Compute target Training Deployment
Azure Machine Learning compute
Azure Kubernetes Service (AKS)

Deploy

To do real-time inferencing, you must deploy a pipeline as an online endpoint. The online endpoint creates an interface between an external application and your scoring model. The endpoint is based on REST, a popular architecture choice for web programming projects. A call to an online endpoint returns prediction results to the application in real time.

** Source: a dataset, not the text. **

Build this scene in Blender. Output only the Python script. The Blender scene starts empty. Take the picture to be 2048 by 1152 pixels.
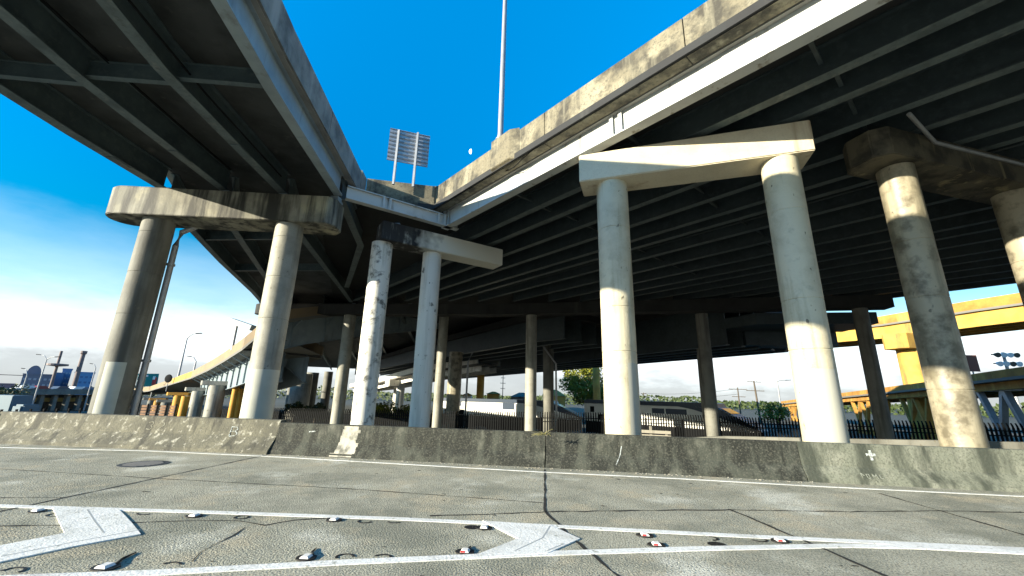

To make a call to an online endpoint, you pass the API key that was created when you deployed the endpoint. Online endpoints must be deployed to an AKS cluster. To learn how to deploy your model, see Tutorial: Deploy a machine learning model with the designer.

Publish

You can also publish a pipeline to a pipeline endpoint. Similar to an online endpoint, a pipeline endpoint lets you submit new pipeline jobs from external applications by using REST calls. However, you can't send or receive data in real time by using a pipeline endpoint.

Published pipeline endpoints are flexible and can be used to train or retrain models, do batch inferencing, or process new data. You can publish multiple pipelines to a single pipeline endpoint and specify which pipeline version to run.

A published pipeline runs on the compute resources you define in the pipeline draft for each component. The designer creates the same PublishedPipeline object as the SDK.